**EXERCISE REQUIREMENTS**
Copy all lines below containing "high".

**SUPPLIED INFORMATION**

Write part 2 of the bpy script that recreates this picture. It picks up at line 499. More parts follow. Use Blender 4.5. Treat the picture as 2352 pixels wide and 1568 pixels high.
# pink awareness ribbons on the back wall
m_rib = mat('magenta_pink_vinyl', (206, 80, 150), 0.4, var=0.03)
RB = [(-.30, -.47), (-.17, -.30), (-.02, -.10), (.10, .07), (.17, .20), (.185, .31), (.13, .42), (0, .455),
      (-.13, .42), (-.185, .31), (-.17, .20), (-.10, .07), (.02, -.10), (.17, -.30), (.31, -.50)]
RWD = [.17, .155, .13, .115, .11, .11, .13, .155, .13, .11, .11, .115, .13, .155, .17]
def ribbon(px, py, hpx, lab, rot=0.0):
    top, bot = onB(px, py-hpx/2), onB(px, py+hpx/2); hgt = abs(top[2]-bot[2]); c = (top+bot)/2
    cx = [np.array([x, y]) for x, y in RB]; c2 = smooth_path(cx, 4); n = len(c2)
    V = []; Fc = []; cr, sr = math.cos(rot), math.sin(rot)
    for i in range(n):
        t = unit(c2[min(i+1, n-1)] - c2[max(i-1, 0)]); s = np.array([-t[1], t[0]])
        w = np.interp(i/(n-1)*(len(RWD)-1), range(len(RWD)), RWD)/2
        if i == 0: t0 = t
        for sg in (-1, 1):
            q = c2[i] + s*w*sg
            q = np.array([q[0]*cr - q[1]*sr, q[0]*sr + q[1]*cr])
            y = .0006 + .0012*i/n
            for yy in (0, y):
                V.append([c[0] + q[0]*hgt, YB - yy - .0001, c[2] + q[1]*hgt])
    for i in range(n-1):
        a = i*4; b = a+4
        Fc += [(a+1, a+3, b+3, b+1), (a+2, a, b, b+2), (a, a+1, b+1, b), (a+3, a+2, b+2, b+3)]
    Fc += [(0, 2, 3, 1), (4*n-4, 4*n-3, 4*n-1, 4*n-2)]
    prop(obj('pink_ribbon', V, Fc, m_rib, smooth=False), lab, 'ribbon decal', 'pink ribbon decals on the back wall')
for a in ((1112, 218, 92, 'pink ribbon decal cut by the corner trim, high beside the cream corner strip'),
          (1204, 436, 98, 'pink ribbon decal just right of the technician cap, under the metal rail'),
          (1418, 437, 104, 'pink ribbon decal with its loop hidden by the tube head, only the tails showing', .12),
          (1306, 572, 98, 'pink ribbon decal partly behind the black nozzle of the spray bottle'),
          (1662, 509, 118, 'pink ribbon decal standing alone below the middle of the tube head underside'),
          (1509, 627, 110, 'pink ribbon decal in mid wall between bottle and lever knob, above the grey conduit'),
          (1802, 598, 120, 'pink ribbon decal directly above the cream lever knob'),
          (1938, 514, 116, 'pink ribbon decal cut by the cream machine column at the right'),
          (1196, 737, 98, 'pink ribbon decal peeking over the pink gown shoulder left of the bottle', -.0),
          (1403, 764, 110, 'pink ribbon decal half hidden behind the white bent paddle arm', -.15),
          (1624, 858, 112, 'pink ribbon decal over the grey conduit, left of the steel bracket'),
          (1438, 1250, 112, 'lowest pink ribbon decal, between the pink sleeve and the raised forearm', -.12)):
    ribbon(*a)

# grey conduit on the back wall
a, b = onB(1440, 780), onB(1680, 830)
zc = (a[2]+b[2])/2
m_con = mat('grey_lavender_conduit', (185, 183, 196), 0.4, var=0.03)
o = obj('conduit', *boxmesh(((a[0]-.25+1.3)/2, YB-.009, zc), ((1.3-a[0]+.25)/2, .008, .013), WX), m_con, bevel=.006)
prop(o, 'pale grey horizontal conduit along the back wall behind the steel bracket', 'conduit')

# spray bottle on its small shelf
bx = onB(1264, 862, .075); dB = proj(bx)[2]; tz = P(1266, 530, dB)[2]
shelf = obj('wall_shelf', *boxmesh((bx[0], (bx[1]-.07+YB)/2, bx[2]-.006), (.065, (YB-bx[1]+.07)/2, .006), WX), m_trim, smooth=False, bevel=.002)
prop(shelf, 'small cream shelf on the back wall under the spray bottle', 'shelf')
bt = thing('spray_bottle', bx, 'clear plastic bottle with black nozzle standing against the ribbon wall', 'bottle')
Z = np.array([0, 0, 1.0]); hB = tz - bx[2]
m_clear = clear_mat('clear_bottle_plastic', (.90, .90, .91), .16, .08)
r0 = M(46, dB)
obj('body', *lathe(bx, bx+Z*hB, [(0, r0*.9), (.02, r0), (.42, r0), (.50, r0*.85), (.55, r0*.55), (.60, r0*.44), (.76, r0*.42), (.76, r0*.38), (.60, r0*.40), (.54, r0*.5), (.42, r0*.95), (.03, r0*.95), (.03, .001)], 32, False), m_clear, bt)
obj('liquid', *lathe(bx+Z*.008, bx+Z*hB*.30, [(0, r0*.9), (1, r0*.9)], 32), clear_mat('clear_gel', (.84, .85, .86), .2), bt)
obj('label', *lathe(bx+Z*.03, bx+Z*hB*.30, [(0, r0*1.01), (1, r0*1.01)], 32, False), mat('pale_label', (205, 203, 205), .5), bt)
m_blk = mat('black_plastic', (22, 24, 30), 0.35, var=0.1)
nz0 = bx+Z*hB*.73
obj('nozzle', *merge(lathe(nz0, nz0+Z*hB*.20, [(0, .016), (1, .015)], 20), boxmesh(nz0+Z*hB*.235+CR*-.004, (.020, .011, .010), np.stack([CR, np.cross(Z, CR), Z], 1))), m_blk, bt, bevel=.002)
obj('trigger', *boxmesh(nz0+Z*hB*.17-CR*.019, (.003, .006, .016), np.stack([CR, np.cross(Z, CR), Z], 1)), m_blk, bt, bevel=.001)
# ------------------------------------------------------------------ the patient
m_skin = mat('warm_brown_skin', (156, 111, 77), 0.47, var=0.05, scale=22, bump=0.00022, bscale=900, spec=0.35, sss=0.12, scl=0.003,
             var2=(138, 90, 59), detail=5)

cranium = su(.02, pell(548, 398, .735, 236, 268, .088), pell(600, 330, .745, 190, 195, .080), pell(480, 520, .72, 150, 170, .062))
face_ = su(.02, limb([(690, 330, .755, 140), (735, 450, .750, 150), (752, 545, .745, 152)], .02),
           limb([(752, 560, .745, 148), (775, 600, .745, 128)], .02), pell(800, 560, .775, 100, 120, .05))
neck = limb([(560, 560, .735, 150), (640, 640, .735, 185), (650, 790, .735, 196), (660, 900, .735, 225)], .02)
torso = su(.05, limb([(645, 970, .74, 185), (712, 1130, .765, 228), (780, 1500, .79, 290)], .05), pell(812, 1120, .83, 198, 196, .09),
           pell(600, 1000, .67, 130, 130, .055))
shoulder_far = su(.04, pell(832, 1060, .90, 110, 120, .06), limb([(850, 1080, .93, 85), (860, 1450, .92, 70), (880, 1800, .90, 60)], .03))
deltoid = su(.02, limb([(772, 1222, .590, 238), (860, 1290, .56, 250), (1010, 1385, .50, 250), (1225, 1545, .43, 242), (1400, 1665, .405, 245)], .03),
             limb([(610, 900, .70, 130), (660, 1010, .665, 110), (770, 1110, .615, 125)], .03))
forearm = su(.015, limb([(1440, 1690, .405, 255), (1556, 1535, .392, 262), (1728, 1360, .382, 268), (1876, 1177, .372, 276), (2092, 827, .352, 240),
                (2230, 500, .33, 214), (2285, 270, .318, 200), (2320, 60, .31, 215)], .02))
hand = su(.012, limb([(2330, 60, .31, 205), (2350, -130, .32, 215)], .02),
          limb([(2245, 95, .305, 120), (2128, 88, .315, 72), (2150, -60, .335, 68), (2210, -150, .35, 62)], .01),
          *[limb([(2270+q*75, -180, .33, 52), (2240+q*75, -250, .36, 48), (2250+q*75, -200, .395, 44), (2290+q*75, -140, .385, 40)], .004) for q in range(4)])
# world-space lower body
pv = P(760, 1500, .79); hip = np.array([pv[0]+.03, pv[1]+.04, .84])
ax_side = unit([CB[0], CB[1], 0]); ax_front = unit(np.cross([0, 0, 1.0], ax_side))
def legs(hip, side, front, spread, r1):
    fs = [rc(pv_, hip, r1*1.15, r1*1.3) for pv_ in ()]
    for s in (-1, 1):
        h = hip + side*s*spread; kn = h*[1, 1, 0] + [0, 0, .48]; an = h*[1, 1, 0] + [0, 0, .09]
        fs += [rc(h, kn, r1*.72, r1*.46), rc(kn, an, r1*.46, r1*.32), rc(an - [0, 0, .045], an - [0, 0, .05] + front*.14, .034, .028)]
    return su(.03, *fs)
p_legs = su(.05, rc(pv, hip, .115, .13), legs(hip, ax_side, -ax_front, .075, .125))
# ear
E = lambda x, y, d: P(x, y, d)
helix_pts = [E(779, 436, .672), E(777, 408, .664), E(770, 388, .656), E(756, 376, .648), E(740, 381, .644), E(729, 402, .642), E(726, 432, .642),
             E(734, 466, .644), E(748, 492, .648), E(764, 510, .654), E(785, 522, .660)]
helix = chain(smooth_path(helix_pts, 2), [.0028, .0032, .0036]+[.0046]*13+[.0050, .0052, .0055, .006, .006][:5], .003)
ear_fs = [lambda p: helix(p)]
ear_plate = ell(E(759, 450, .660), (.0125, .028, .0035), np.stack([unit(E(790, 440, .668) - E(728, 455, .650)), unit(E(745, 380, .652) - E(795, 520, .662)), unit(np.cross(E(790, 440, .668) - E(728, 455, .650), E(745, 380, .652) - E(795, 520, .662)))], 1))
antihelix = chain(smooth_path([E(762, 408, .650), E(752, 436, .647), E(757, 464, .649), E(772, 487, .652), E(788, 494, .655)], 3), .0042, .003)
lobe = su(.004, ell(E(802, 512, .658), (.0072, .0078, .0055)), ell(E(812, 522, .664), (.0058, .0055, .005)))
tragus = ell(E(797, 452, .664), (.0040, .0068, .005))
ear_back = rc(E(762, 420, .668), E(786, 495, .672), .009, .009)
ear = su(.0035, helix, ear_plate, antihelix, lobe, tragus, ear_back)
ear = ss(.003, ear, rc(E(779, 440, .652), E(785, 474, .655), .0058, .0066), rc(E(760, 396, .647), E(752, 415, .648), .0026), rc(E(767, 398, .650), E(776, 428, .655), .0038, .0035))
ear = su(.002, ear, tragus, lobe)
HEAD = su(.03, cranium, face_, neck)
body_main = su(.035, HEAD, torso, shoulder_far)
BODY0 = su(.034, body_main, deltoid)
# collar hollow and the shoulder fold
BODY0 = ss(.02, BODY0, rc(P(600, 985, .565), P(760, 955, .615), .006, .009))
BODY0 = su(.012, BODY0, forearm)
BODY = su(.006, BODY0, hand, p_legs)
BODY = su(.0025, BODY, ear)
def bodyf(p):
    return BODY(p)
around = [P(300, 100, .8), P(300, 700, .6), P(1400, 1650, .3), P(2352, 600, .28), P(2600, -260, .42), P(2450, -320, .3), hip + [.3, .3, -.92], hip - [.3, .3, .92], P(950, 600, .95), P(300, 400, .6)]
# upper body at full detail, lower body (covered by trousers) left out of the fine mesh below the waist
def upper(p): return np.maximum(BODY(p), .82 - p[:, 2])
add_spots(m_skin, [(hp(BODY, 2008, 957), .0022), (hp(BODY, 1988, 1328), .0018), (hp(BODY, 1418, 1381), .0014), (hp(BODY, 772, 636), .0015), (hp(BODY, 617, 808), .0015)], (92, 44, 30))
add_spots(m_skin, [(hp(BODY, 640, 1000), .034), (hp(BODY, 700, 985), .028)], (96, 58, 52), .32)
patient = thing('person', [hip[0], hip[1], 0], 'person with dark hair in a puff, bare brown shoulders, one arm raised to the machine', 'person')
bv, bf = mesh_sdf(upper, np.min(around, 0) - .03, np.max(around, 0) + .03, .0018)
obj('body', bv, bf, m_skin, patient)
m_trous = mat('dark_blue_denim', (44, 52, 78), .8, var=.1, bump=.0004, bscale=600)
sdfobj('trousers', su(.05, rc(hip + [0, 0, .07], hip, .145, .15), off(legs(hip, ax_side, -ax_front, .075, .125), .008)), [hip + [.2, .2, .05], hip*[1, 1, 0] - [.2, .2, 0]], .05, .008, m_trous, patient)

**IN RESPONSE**
Write part 2 of the bpy script that recreates this picture. It picks up at line 499. More parts follow. Use Blender 4.5. Treat the picture as 2352 pixels wide and 1568 pixels high.
for a in ((1112, 218, 92, 'pink ribbon decal cut by the corner trim, high beside the cream corner strip'),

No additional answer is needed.